Green’s Dictionary of Slang

whop! excl.

also whap!, wop!

echoic of the sound of a sudden blow.

[UK]W. Perry London Guide 33: Should the pair come down whop, it is far the better for the thieves.
[UK]J. Wight More Mornings in Bow St. 231: He suddenly received ‘a squashy, well-damaged St Michael’s [orange], vop in his right ear’.
[US]T. Haliburton Clockmaker I 105: At other times they go whap onto a quicksand.
[US]Whip & Satirist of NY & Brooklyn (NY) 25 Dec. n.p.: Wap! he received a flush left-hander over the blinker.
[US]‘Jonathan Slick’ High Life in N.Y. I 207: I went whop down on my knees.
[US]M.L. Byrn Adventures of Fudge Fumble 42: ‘Whop’ went ole Johnny’s foot on the piazza floor.
[Aus]Bulletin (Sydney) 24 Apr. 5/4: The springs of tghe buggy at length collapsed and wop went Lucas.
[US]J. London ‘Bald-face’ in Aegis (Oakland High School) 6 Sept. 1–2: Next thing I knows — whop, I comes up against something in a tangle of wild blackberry bushes.
[UK]P. Larkin letter 31 Dec. in Thwaite Sel.
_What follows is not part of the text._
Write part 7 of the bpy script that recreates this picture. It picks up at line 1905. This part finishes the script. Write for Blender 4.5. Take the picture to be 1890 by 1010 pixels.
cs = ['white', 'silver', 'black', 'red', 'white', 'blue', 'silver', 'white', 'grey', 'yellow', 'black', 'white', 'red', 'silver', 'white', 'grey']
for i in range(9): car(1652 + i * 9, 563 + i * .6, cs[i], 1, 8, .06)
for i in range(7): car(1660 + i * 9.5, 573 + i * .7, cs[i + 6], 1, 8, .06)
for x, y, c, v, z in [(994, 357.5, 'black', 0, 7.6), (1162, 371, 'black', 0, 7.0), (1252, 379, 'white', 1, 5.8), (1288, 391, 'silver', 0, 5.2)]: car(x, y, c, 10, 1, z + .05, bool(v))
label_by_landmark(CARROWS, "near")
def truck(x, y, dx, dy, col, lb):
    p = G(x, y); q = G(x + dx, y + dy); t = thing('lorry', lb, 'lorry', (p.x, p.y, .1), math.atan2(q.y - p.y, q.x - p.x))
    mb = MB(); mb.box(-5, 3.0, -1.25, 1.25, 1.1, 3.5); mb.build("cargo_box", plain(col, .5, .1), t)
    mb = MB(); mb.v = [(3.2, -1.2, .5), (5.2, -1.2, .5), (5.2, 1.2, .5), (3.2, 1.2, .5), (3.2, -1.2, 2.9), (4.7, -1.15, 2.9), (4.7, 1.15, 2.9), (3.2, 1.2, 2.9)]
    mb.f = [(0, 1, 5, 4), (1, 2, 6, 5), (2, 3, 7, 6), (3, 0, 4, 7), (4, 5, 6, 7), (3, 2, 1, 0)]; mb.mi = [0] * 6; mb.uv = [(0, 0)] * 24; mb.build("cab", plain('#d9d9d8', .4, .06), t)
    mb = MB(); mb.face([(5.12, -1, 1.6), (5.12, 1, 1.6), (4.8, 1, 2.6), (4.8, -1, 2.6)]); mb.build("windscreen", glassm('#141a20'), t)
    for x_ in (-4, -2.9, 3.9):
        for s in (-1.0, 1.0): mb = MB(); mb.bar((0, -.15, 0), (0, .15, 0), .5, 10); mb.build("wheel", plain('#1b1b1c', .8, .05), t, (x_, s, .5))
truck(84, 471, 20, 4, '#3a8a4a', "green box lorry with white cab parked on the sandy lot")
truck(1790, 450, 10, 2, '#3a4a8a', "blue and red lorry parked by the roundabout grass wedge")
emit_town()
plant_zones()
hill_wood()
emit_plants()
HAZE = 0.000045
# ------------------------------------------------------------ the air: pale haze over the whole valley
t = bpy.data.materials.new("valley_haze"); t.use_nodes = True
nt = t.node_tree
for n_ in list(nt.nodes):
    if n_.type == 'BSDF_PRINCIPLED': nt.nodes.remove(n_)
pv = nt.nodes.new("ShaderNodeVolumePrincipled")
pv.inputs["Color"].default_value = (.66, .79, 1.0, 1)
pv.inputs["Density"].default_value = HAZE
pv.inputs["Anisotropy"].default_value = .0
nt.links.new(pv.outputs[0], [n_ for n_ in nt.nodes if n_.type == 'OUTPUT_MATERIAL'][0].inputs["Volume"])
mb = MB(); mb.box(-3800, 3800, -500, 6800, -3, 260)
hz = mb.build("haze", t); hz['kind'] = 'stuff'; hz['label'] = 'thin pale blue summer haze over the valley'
Letters (1992) 29: Whop! I’ve just been struck dead for blasphemy.
[US]B. Schulberg On the Waterfront (1964) 250: I step inside the jab — whop! with a right.
[US]D. Gregory Nigger 34: Whop. Momma spun across the front room, back toward the kitchen, like a drunk. Whop. Big Pres had the belt out again.
[US]V.E. Smith Jones Men 9: Joe slapped him upside the head with his pistol. Whop!